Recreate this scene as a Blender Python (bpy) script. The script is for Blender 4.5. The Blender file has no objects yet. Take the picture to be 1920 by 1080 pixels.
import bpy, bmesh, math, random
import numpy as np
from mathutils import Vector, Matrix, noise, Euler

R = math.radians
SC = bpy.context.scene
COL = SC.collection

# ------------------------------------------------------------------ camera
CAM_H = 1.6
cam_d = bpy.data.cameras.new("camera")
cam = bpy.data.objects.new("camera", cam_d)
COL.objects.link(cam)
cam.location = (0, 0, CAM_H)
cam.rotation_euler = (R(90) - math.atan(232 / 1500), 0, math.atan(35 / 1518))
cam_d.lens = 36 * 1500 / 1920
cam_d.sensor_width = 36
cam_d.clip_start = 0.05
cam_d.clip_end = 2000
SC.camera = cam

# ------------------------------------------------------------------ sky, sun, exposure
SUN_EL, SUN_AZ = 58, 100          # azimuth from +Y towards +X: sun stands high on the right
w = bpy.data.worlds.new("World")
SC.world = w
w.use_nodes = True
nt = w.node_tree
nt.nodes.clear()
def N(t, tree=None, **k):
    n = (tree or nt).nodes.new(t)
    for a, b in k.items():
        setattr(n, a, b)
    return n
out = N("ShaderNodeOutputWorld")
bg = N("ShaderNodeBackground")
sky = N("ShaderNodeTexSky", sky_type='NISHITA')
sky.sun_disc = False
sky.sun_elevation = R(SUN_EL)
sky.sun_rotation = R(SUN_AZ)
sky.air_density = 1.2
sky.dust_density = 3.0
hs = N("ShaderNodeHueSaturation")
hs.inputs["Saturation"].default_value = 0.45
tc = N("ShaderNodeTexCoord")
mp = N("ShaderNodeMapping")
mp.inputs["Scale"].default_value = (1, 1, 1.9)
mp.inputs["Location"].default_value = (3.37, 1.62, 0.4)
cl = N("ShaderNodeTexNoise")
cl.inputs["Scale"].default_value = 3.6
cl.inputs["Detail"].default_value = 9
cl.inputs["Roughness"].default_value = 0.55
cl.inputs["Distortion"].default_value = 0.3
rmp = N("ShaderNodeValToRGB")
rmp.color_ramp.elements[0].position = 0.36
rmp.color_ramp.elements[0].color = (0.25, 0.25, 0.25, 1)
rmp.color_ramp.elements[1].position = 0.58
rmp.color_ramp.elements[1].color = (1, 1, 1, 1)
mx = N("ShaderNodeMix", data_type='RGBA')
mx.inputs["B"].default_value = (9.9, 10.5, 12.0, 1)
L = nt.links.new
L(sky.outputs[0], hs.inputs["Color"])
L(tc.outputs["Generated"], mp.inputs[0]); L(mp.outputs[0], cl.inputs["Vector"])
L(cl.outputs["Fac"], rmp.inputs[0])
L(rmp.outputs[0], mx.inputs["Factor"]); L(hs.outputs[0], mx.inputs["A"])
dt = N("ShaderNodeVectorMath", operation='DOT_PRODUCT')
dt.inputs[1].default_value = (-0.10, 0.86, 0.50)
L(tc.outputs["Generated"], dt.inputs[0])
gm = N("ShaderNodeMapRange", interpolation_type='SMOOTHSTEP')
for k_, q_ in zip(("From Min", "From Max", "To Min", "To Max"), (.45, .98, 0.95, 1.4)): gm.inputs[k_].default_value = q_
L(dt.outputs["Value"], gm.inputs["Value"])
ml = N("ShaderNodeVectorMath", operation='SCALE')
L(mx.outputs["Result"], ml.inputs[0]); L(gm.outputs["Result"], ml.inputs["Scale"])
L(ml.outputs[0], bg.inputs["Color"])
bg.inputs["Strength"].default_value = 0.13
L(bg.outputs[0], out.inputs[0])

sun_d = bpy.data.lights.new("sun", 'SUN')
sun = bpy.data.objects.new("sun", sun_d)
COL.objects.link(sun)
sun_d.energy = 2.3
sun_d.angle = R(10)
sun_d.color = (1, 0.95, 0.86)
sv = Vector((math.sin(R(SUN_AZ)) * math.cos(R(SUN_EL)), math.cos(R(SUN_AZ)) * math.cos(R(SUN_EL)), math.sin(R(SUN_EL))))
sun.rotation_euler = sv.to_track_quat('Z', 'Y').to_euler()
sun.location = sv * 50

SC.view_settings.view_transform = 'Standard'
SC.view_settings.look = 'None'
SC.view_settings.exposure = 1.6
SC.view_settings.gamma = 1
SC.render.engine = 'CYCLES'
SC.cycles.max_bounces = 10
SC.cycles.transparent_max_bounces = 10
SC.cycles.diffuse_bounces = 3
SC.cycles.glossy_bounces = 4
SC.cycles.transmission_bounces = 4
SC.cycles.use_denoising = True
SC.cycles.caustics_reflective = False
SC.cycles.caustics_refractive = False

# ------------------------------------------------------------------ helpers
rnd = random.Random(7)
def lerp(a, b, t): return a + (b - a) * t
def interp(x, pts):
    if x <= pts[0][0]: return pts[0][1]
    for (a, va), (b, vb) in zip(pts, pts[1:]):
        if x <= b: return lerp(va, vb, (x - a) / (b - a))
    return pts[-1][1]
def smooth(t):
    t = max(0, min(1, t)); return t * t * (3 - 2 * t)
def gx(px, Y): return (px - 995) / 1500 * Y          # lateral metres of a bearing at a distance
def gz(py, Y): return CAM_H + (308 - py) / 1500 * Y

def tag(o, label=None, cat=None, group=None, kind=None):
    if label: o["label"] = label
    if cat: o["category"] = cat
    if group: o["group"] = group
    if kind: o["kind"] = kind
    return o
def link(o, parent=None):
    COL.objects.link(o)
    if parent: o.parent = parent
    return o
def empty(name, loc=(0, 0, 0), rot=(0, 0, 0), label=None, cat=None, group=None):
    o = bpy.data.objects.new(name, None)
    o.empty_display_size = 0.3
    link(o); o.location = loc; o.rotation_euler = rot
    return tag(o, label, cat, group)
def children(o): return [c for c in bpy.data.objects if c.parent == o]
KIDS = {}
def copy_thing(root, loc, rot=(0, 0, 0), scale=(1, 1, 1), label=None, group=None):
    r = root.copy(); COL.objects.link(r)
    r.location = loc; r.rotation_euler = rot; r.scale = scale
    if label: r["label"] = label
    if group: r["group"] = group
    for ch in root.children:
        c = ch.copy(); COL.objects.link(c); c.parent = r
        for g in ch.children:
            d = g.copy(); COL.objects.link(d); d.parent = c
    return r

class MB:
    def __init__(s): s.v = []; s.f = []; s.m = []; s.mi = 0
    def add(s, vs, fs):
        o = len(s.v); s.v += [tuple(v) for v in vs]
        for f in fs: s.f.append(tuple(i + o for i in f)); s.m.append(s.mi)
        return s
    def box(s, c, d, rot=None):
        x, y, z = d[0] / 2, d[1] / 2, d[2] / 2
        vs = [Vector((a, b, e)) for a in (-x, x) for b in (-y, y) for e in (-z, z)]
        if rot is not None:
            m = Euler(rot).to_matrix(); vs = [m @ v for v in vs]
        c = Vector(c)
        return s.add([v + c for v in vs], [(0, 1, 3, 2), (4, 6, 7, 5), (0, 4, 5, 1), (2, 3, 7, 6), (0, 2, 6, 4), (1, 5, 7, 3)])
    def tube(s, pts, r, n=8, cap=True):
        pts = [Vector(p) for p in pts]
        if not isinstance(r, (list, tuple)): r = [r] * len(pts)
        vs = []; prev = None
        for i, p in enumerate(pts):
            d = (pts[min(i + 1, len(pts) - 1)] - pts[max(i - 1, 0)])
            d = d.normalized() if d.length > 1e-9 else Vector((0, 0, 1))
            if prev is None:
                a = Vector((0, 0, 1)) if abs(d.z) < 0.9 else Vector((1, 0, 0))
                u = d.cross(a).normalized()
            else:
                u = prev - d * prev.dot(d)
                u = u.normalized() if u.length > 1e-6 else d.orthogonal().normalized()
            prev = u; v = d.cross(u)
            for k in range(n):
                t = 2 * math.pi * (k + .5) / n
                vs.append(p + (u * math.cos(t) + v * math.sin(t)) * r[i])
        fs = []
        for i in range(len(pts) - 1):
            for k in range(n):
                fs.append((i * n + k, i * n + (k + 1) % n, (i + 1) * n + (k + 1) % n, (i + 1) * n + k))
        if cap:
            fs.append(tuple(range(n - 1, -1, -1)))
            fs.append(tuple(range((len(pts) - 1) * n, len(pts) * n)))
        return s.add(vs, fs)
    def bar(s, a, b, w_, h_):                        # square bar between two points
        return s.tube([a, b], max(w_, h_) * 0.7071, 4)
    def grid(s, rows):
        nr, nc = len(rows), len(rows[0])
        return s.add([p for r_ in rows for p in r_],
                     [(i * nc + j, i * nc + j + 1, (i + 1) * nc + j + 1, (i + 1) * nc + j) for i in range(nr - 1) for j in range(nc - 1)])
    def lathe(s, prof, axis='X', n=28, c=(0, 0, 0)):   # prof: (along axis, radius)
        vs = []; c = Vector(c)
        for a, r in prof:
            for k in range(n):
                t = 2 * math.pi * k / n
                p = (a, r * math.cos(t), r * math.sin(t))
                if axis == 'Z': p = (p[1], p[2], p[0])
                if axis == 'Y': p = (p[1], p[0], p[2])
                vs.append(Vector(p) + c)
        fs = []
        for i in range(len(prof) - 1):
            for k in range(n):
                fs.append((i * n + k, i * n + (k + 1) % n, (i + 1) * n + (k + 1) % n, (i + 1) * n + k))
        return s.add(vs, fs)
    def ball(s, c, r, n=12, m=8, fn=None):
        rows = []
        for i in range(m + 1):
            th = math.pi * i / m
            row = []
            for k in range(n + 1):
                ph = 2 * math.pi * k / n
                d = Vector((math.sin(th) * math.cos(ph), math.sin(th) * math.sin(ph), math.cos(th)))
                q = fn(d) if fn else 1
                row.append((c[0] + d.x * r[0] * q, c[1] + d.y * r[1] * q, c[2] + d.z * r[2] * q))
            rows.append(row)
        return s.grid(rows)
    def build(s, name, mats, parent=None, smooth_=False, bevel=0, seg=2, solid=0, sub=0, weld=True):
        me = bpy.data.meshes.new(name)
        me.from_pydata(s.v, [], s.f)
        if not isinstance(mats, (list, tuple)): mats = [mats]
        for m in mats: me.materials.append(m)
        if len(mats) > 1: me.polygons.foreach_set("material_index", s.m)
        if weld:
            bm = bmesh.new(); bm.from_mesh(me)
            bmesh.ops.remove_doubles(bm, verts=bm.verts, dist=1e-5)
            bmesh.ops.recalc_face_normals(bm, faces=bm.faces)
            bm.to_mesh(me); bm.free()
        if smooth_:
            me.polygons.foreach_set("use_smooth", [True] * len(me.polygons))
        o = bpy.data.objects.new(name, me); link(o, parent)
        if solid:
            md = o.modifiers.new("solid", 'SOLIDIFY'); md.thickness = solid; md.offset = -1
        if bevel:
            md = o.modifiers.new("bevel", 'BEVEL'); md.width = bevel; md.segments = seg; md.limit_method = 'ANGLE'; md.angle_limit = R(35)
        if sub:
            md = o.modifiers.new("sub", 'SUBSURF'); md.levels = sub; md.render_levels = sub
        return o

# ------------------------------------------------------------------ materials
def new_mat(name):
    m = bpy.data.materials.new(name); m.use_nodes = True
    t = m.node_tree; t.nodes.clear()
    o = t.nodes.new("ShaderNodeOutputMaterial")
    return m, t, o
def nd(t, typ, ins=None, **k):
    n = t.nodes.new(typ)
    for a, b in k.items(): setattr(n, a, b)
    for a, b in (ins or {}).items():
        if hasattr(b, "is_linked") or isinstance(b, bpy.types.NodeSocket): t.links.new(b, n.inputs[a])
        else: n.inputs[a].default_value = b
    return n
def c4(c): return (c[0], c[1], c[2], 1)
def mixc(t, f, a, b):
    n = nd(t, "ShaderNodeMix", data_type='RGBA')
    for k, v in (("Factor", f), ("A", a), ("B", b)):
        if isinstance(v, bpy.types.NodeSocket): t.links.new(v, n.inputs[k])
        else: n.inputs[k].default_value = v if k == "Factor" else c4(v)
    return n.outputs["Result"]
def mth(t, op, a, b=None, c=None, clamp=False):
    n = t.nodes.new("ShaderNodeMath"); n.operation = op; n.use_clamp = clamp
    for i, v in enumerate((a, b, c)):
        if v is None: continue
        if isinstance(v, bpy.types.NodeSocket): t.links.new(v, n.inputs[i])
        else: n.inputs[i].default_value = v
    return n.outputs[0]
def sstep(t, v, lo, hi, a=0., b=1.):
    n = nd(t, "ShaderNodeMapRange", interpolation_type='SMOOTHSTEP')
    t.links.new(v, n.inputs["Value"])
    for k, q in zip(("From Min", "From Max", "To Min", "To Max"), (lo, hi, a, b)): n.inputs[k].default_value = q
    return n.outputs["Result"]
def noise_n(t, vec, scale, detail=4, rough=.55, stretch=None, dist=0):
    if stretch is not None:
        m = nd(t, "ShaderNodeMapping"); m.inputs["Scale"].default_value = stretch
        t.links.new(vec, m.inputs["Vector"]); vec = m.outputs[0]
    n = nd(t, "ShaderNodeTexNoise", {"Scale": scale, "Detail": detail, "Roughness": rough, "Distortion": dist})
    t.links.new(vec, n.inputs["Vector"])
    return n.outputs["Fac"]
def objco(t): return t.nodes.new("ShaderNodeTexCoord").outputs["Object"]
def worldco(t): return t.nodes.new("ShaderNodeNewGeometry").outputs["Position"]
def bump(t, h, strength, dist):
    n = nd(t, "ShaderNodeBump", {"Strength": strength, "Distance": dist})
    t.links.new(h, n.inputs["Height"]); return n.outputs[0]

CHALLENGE
Look at the material above and copy, word for word, its lines from the first through the one containing "SC.camera = cam".

RESPONSE TO THE EXERCISE
Recreate this scene as a Blender Python (bpy) script. The script is for Blender 4.5. The Blender file has no objects yet. Take the picture to be 1920 by 1080 pixels.
import bpy, bmesh, math, random
import numpy as np
from mathutils import Vector, Matrix, noise, Euler

R = math.radians
SC = bpy.context.scene
COL = SC.collection

# ------------------------------------------------------------------ camera
CAM_H = 1.6
cam_d = bpy.data.cameras.new("camera")
cam = bpy.data.objects.new("camera", cam_d)
COL.objects.link(cam)
cam.location = (0, 0, CAM_H)
cam.rotation_euler = (R(90) - math.atan(232 / 1500), 0, math.atan(35 / 1518))
cam_d.lens = 36 * 1500 / 1920
cam_d.sensor_width = 36
cam_d.clip_start = 0.05
cam_d.clip_end = 2000
SC.camera = cam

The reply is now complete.